State of satraps

In his new book, Professor Sumantra Bose discusses India’s political transformation and the challenges it faces in the times ahead.

December 04, 2013 06:06 pm | Updated 06:06 pm IST

Sumantra Bose in New Delhi. Photo: Meeta Ahlawat

Sumantra Bose in New Delhi. Photo: Meeta Ahlawat

Professor Sumantra Bose’s new book, Transforming India: Challenges to the World’s Largest Democracy , tells the story of India’s political journey, charting the democracy’s transformation from what Bose calls the ‘watershed’ elections of 1989 to its evolution into a robust multiparty and federal union, with regional parties and leaders emerging as powerful political players. Excerpts:

A little about the decision to write Transforming India ?

I’m teaching International and Comparative Politics at the London School of Economics in the UK but I was actually trained in the US, where I did both my undergraduate and graduate work. My graduate work was at Columbia University in NY, and I trained in comparative political science. One of the issue areas that interested me the most was democracy and democratisation. I have studied that across regions and I knew that someday I would turn to the travails of Indian democracy as a topic for a substantial book. In a way this is a homecoming for me.

It’s an interesting title for a book, and reads like a description as well as a prediction. Your comments?

To use a clichéd phrase, it’s possible to see Indian democracy as a glass half full or a glass half empty. There are so many things to criticise, and in a way Indian democracy is a soft target. For various reasons I did want to take a reasonably positive, yet critical view of it. The title has a double meaning. It’s about the transformation of Indian politics post November 1989, and the accelerating regionalisation that’s happened since then. I came up with a few phrases to describe this, including a decentred democracy, and also a bottom up federalisation, determined by the will of the people. That’s one sense in which the word transformation is used, where it is more of an adjective. The second is more a verb and alludes to the essential transformation that has to happen if Indian democracy wants to truly be of, by and for the people.

Could you elaborate on the idea of regionalisation and its inevitability in the Indian context?

I look at regionalisation as a natural evolution of Indian politics. The way I put it is, if India’s social map is diverse and complex, why should its political map be any different? Of course there have been two variants of catch all politics, aggregating identities and interests. The traditional variant was by the Congress, which finally petered out in 1989. The second variant that tried to supplant the previous one, better described at the catch most politics, was BJP in the first half of 1990s. Then the BJP moved towards the inevitability of coalition politics and network of regional allies, enabling it to come to power for the next six years.

Could fragmentation become a reality in the era of widespread regionalisation?

I’m not too worried about that. I think that the democratic stability of the Indian union and Indian national identity is inherently strong in most parts of the country and most of its citizens.
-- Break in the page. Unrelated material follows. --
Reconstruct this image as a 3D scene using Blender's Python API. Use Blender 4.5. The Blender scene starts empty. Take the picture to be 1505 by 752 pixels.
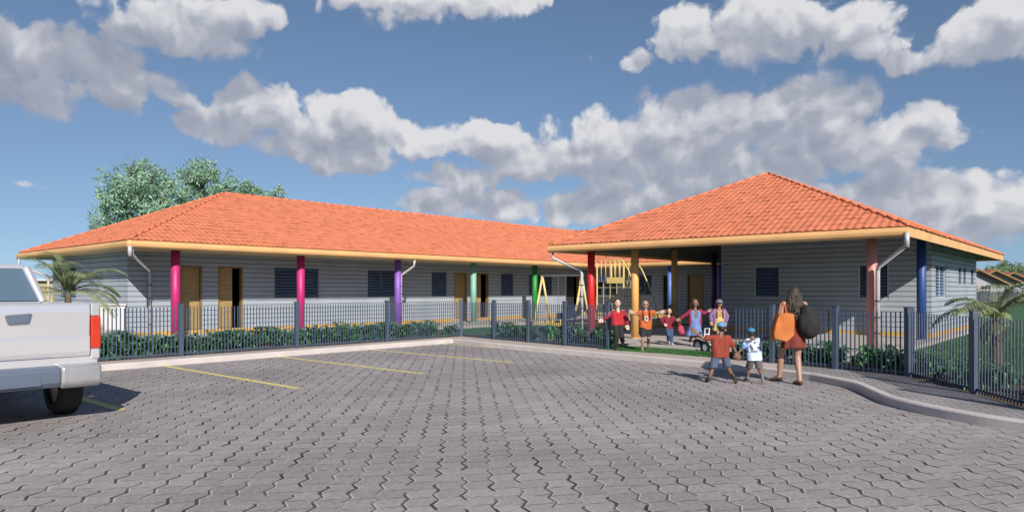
import bpy, bmesh, math, random
import numpy as np
from mathutils import Vector, Matrix, noise
random.seed(7); rng = np.random.default_rng(7)
SC = bpy.context.scene
COL = SC.collection
PI = math.pi
AZ = math.radians(41.07)                      # heading of the camera, from +X
EYE = 1.6
FV = Vector((math.cos(AZ), math.sin(AZ), 0)); RV = Vector((math.sin(AZ), -math.cos(AZ), 0))

# ------------------------------------------------------------------ materials
def new_mat(name):
    m = bpy.data.materials.new(name); m.use_nodes = True
    nt = m.node_tree; nt.nodes.clear()
    out = nt.nodes.new('ShaderNodeOutputMaterial'); b = nt.nodes.new('ShaderNodeBsdfPrincipled')
    nt.links.new(b.outputs[0], out.inputs[0])
    return m, nt, b
def N(nt, typ, **kw):
    n = nt.nodes.new(typ)
    for k, v in kw.items():
        if k.startswith('i_'): n.inputs[int(k[2:])].default_value = v
        else: setattr(n, k, v)
    return n
def mth(nt, op, a, b=None, c=None, clamp=False):
    n = nt.nodes.new('ShaderNodeMath'); n.operation = op; n.use_clamp = clamp
    for i, v in enumerate((a, b, c)):
        if v is None: continue
        if isinstance(v, (int, float)): n.inputs[i].default_value = v
        else: nt.links.new(v, n.inputs[i])
    return n.outputs[0]
def mixc(nt, f, a, b):
    n = nt.nodes.new('ShaderNodeMix'); n.data_type = 'RGBA'
    for i, v in ((0, f), (6, a), (7, b)):
        if isinstance(v, (int, float)): n.inputs[i].default_value = v
        elif isinstance(v, tuple): n.inputs[i].default_value = (*v[:3], 1)
        else: nt.links.new(v, n.inputs[i])
    return n.outputs[2]
ALB = .80
def mat(name, c, rough=.6, metal=0, var=.12, scale=3, bump=.0, bscale=60, spec=.5, coat=0, stretch=(1, 1, 1), c2=None):
    c = tuple(x * ALB for x in c)
    m, nt, b = new_mat(name)
    tc = N(nt, 'ShaderNodeTexCoord'); mp = N(nt, 'ShaderNodeMapping'); mp.inputs[3].default_value = stretch
    nt.links.new(tc.outputs['Object'], mp.inputs[0])
    nz = N(nt, 'ShaderNodeTexNoise'); nz.inputs['Scale'].default_value = scale; nz.inputs['Detail'].default_value = 6
    nt.links.new(mp.outputs[0], nz.inputs[0])
    lo = tuple(x * (1 - var) for x in c) if c2 is None else c2
    hi = tuple(min(1, x * (1 + var)) for x in c)
    f = mth(nt, 'MULTIPLY_ADD', nz.outputs[0], 2.2, -.6, clamp=True)
    nt.links.new(mixc(nt, f, lo, hi), b.inputs['Base Color'])
    b.inputs['Roughness'].default_value = rough; b.inputs['Metallic'].default_value = metal
    b.inputs['Specular IOR Level'].default_value = spec
    if coat: b.inputs['Coat Weight'].default_value = coat; b.inputs['Coat Roughness'].default_value = .05
    if bump:
        n2 = N(nt, 'ShaderNodeTexNoise'); n2.inputs['Scale'].default_value = bscale; n2.inputs['Detail'].default_value = 4
        nt.links.new(mp.outputs[0], n2.inputs[0])
        bp = N(nt, 'ShaderNodeBump'); bp.inputs['Strength'].default_value = bump; bp.inputs['Distance'].default_value = .02
        nt.links.new(n2.outputs[0], bp.inputs['Height']); nt.links.new(bp.outputs[0], b.inputs['Normal'])
    return m

M = {}
M['siding'] = mat('siding_paint', (.365, .415, .475), .55, var=.10, scale=.9, bump=.12, bscale=30)
M['wall_back'] = mat('wall_gap_shade', (.07, .08, .095), .8)  # wall core coloured dark to paint the shadow lines between siding boards
M['plinth'] = mat('plinth_paint', (.58, .36, .10), .6, var=.12)
M['slab'] = mat('concrete_floor', (.50, .455, .44), .75, var=.10, scale=1.5, bump=.15)
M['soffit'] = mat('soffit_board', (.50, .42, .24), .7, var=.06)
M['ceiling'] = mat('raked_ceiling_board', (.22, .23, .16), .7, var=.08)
M['fascia'] = mat('fascia_paint', (.80, .47, .20), .5, var=.10, scale=1.2)
M['gutter_pipe'] = mat('downpipe_paint', (.50, .50, .52), .4, var=.05)
M['bracket'] = mat('bracket_metal', (.08, .08, .09), .5)
M['tile'] = mat('roof_tile', (.70, .218, .108), .72, var=.17, scale=2.6, bump=.2, bscale=90)
M['tile_gap'] = mat('roof_tile_gap_shade', (.20, .04, .02), .9)  # risers of lifted tiles painted dark as the shaded hollow under them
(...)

The other thing is that there are so many identities and interest groups being represented through the institutions of Indian democracy, channelled through democratic procedures, that it only strengthens the democracy and makes it more representative. That said I’m a bit concerned about the nature of regionalist politics, and the very non-constructive form of regional politics that doesn’t look beyond particular identities and agendas and degenerates into rampant corruption and criminality. To give you an example, I don’t see anything, especially in the North Indian context, intrinsically wrong or illegitimate about caste based politics. However the problem has been that this has become the breeding ground for corruption and criminality.

Would you call the rise of Gujarat Chief Minister Narendra Modi as BJP’s prime ministerial candidate an example of the regionalisation of Indian democracy?

In a way Modi’s rise reflects the tendency of regionalism. He is after all a regional leader and a controversial figure. My view is that the hype over Modi will turn out to be a dampener. The smaller reason is Modi’s own limitations as a politician. The bigger reason is that in the era of regionalisation, the idea of a single commanding nationwide leader has become obsolete. The way I put it in the book as well is that the search for a national saviour is a red herring. The real challenge of Indian politics at this juncture is much more complex and goes beyond single personalities. It is to make federalism work at both the centre and in centre state relations.